Llegar a ese deslinde inaugurado el 24 de enero de 1962 por dos presidentes democráticos e integracionistas, Rómulo Betancourt y Guillermo León Valencia, es una aventura humana traumática cuya experiencia pone en jaque cualquier noción física o geográfica. Ahora sí que nunca tan distanciados, ni a caballo que fueran los 1.027,38 km que en línea recta separan a Bogotá de Caracas o los 50,1 km que por carretera hilan la geografía que transcurre entre San Cristóbal y Cúcuta. “Te lo dije, nada es lo que aparenta”, refunfuña otra vez una voz coral a mis espaldas de autores que de tantos se disuelven.

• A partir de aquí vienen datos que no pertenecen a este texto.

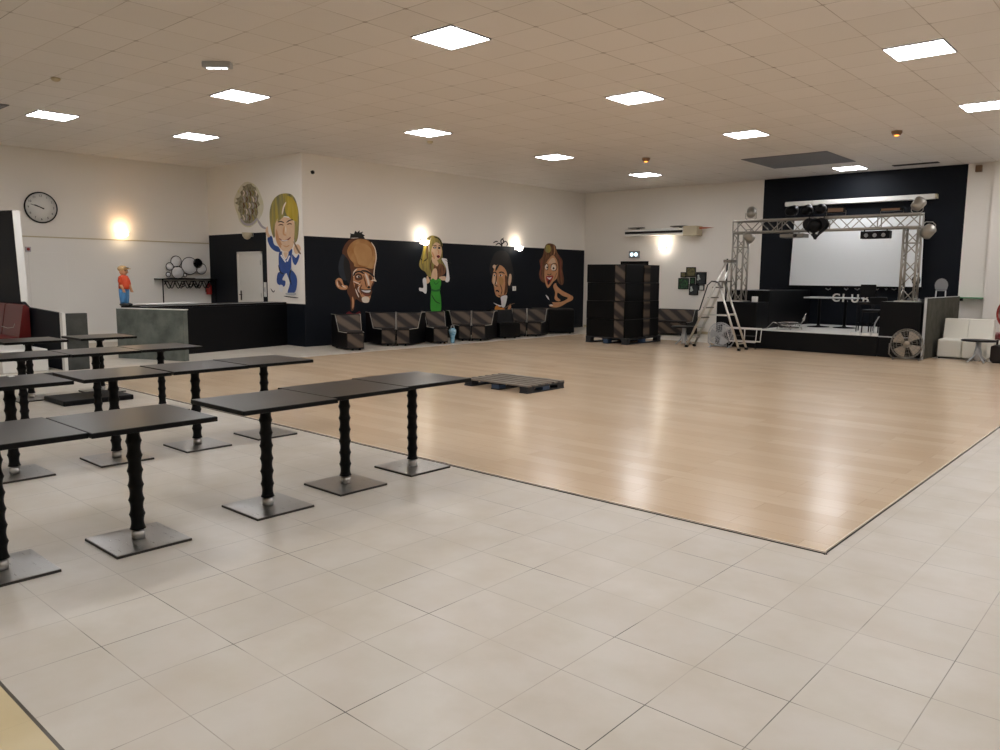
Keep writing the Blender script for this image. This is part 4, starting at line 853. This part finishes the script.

Comienza mi trayecto entreverado y así telegráfico escribo: una vez en el sitio y realizados de antemano los trámites administrativos para obtener gratuitamente la Tarjeta de Movilidad Fronteriza, me bajo del vehículo y comienza una invasión de realidad circundante sobre mi sensibilidad atropellada por la incertidumbre de un viajero que sabe que va a regresar, sí, pero que vive la experiencia con la carga de tantos millones de venezolanos, gente de uno, que se han ido y que tal vez no vuelvan, y de otros tantos que quedamos esperándolos.

En estas, mirando el aviso gigantesco en el que se lee: “En esta aduana no se habla mal de Chávez”, me despido de Venezuela. Atravieso el lugar acompañado por dos amazonas, Jenny y Kenny, que vigilan y cuidan mis inseguros pasos. Se encienden mis alarmas, trato de comprender, pero mis sentidos están ocupados en enfrentar las inseguridades y confusiones que se viven en ese extraño túnel apretujado entre marea de gente en el que asumo atravesar lo desconocido.

Colores, olores, ruidos, prevenciones, maleta en mano, minusválido y miope, ruedo siguiendo el vaivén humano en el que fluyen en armonía aparente el que va, el que vuelve, el que comercia, el pícaro, el bobo, el truhán, el menesteroso, el que ayuda, el perseguidor, el perseguido. Casi nadie habla entre sí en el mercado en que las ofertas no descansan. El alfabeto sobre ese puente habita en la desconfianza.

Oteo de reojo a la muchedumbre que regresa desde Colombia por el otro canal que en ese momento es mayor a la que se desplaza hacia allá. La Guardia Nacional Bolivariana ni nos mira con su máscara de siempre, mientras los funcionarios de la Policía Nacional Colombiana nos reciben, antes bien, cordiales y bien vestidos.

Siglos después, minutos nada más quise decir, la relatividad querido amigo, llego al hotel. Estoy de pronto en Cúcuta cumpliendo destinos académicos y humanos. De seguida me llevan de paseo y aquello me parece otro mundo, la Disneylandia más cercana a Venezuela, el capitalismo en ascenso, el imperio de la mercancía establecido en la frontera.

Transcurre el tiempo, ¿transcurre?, y a los dos días retorno de maleta pequeña, lástima, y vengo más sereno. Frente a mis ojos se asoma otra realidad, la del comercio que no cesa por la que en el pasado fue la frontera más viva de América Latina. Aparte, no sé qué nacionalidad tienen los que son, pero regresan en su mayoría cargados de mercancías apiñadas en bultos gigantes, en sacos de colores que flotan ingrávidos sobre los hombros de los “bulteadores”.

La marea es terca y el camino culebrero. “Ojo e´ garza, señor”, me dice un paisano. Nos reciben, es un decir, las autoridades venezolanas con sus caras de cañón. “¿Hacia dónde se dirige usted, ciudadano?”. “No voltee, profesor”, me susurra una de mis ángeles guardianas. Pero nada, el militar me sigue e inquiere: “Te estás haciendo el loco; qué llevas ahí; párate a la derecha, ábreme la maleta”. Parece más bien un fiscal de tránsito. No me río. Abro, revisa. “Ya no fumo Piel roja”, le comento juguetón, pero no entiende, no le importa. “Enséñame los papeles”, replica; se los enseño. “Sigue”, me dice, sigo.

El ruido causado por las ruedas de mi maleta en contacto con el destartalado pavimento me despierta en otra realidad: la nuestra, en la que escucho altisonante y familiar la rocola gritona de siempre, desde la que se oye la voz maravillosa de Javier Solís recibiéndonos, ahora sí, cantando aquel himno que asiente, “La distancia entre los dos es cada día más grande”.